Search the material below for the word "follow". Copy every line that has it.

==================================================

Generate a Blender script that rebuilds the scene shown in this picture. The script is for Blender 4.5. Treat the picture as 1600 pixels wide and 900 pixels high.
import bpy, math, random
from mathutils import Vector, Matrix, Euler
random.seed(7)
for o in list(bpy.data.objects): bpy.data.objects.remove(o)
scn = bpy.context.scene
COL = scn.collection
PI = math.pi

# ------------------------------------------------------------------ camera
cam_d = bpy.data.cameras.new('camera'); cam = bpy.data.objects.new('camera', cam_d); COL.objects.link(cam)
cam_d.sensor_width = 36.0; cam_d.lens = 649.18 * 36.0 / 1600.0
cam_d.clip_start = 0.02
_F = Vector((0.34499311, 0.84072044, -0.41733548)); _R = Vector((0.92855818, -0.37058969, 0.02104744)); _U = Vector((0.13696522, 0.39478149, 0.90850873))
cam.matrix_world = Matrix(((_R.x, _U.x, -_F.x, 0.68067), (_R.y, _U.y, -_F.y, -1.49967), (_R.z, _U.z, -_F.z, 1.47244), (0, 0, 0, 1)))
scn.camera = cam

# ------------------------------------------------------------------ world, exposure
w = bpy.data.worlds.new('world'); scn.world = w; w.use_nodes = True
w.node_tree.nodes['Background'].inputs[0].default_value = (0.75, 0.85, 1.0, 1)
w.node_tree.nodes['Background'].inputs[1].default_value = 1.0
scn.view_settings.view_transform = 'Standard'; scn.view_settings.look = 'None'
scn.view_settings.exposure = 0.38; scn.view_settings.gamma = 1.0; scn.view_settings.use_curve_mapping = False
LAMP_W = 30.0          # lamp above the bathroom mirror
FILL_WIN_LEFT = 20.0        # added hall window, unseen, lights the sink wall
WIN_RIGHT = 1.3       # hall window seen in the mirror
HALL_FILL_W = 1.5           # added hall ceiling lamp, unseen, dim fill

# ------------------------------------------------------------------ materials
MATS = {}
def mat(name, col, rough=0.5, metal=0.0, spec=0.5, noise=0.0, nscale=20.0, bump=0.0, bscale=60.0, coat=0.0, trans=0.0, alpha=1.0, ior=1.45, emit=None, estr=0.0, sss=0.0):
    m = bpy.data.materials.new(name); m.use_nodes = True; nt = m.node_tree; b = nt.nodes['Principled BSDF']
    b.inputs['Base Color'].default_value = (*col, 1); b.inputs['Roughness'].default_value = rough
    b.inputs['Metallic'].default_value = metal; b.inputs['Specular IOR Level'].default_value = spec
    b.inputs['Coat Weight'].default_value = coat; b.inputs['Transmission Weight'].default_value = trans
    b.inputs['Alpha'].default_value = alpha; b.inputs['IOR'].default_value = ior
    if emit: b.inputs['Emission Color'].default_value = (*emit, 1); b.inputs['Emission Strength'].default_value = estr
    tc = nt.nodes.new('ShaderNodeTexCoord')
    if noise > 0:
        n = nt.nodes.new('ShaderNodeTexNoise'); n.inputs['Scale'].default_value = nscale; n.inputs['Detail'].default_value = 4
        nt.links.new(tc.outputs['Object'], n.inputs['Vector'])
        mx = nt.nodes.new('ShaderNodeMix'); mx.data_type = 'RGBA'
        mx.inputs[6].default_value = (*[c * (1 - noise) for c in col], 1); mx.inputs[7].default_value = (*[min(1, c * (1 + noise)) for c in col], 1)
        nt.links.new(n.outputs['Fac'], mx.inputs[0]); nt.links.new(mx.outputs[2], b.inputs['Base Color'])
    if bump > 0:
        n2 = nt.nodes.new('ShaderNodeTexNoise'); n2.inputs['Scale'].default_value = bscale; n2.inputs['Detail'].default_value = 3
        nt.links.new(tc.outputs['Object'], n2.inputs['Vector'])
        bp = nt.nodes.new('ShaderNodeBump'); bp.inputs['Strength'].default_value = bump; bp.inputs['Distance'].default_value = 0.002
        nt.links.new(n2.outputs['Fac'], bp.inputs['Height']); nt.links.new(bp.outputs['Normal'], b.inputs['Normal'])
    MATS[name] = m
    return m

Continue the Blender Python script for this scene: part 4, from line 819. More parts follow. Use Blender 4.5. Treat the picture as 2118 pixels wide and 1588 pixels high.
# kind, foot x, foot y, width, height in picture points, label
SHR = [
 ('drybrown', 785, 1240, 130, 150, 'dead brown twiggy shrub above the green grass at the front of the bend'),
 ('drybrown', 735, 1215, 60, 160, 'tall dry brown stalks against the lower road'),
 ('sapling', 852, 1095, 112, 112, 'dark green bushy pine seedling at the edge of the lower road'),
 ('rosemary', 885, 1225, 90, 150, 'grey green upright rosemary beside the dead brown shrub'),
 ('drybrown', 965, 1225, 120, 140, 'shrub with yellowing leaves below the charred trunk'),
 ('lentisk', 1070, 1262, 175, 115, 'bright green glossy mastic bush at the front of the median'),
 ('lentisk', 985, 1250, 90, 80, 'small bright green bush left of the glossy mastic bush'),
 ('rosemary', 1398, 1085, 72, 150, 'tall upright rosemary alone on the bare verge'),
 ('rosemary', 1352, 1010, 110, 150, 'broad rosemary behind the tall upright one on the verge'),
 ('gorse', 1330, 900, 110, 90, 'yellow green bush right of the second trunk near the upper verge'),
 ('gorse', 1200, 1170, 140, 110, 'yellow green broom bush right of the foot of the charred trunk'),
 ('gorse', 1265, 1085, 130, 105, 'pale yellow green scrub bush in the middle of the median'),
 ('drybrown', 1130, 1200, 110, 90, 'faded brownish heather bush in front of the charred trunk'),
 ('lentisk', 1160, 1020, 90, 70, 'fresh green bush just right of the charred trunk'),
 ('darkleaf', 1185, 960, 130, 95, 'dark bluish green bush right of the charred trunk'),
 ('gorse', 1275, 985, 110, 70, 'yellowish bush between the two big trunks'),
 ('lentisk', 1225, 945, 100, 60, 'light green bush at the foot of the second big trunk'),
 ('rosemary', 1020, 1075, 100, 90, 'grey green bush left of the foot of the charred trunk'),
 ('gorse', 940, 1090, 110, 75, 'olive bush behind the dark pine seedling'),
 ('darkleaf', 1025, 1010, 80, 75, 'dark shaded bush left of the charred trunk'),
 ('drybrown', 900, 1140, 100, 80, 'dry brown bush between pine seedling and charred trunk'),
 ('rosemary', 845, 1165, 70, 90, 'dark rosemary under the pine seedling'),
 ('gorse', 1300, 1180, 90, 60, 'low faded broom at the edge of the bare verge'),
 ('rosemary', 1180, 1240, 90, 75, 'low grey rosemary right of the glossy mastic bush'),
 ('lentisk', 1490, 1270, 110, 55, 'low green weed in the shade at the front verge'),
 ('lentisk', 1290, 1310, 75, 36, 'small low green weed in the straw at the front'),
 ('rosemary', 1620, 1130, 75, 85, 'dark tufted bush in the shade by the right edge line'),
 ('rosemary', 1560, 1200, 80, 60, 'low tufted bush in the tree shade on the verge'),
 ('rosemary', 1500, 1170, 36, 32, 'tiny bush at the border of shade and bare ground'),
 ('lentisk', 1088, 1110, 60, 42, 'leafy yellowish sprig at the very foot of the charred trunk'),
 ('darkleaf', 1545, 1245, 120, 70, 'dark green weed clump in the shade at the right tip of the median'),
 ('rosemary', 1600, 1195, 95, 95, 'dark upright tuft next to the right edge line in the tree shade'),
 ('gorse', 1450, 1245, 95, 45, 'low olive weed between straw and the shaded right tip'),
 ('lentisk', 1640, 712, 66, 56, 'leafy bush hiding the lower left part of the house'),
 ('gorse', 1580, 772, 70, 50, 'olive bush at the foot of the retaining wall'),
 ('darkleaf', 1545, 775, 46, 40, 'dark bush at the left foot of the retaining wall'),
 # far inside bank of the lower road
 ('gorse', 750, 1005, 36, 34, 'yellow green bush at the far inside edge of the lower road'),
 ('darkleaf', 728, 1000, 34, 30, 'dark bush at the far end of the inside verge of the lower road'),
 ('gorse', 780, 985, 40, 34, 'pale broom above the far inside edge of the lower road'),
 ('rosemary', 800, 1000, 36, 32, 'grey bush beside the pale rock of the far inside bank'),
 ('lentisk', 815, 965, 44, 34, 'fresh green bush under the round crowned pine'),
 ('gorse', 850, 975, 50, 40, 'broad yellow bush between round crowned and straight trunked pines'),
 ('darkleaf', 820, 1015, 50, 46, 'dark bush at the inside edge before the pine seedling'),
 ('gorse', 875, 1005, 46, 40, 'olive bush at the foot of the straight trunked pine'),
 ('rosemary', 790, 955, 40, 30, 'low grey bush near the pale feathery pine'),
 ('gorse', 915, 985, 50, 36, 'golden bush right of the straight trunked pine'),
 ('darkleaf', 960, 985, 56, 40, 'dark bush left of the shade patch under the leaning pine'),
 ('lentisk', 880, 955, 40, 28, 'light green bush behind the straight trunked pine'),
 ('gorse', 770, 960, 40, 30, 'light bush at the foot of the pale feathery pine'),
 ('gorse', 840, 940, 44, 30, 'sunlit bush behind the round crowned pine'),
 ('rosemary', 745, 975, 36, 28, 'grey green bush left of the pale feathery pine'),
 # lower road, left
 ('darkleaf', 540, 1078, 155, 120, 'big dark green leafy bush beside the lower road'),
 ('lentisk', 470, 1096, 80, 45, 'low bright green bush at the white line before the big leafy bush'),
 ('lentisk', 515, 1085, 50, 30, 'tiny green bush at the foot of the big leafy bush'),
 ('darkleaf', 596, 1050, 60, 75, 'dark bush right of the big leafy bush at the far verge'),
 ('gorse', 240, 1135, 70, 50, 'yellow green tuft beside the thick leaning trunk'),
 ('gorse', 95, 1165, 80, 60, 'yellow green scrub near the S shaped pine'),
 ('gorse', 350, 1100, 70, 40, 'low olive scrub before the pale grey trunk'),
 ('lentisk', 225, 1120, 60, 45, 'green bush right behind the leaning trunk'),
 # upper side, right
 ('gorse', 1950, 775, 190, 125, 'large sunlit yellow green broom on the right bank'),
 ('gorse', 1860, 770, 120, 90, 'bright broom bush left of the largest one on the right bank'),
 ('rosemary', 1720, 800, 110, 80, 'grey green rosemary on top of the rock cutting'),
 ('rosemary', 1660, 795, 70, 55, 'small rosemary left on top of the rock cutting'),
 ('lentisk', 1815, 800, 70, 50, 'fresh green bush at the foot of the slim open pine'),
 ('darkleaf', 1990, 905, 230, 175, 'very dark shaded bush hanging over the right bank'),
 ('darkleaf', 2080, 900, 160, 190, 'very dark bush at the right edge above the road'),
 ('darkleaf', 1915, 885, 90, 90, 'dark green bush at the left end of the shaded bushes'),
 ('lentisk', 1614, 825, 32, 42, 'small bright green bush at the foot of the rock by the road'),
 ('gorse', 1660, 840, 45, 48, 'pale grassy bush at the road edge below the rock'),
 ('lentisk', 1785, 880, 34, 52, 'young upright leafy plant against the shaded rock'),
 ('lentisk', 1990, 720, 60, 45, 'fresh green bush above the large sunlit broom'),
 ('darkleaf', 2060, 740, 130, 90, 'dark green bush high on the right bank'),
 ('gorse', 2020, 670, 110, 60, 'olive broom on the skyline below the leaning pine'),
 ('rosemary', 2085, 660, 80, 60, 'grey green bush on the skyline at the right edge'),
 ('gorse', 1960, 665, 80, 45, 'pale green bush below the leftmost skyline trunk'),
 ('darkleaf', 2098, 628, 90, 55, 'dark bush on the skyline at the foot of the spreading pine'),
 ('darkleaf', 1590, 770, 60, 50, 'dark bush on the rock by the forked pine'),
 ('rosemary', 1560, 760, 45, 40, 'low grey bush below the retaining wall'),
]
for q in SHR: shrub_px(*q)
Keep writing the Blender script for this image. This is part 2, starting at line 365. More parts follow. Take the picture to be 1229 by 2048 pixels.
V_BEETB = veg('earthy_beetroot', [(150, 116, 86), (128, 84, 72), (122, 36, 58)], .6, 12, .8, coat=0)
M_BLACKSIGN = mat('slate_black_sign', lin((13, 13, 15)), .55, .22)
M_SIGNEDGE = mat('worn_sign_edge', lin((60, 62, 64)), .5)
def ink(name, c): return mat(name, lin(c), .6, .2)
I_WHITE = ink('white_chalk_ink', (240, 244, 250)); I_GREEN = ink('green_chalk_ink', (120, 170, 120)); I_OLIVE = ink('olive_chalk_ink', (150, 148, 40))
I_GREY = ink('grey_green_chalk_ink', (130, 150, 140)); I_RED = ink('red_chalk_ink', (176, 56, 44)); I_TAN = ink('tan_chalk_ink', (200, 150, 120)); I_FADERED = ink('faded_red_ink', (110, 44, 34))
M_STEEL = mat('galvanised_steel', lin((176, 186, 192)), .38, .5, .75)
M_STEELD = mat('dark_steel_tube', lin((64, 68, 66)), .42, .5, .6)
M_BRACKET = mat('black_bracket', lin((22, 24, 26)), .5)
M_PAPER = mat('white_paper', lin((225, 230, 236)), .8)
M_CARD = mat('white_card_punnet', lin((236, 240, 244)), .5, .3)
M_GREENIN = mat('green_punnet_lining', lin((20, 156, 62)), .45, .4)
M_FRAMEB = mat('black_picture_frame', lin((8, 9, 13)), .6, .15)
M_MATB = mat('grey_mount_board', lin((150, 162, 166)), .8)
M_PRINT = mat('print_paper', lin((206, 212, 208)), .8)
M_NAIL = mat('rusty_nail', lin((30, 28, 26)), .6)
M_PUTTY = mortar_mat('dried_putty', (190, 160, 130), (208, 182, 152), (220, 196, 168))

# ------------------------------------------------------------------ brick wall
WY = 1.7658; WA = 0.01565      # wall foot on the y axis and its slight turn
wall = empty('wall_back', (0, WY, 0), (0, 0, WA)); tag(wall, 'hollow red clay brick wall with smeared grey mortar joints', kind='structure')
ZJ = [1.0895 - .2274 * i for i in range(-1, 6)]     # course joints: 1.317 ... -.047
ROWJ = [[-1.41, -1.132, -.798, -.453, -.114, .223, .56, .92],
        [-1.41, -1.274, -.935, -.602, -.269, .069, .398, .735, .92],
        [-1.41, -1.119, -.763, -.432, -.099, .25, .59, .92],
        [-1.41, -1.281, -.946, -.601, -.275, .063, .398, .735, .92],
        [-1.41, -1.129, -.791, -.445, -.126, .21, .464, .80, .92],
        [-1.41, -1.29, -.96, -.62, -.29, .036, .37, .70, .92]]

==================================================

● Exercise response
Continue the Blender Python script for this scene: part 4, from line 819. More parts follow. Use Blender 4.5. Treat the picture as 2118 pixels wide and 1588 pixels high.
Keep writing the Blender script for this image. This is part 2, starting at line 365. More parts follow. Take the picture to be 1229 by 2048 pixels.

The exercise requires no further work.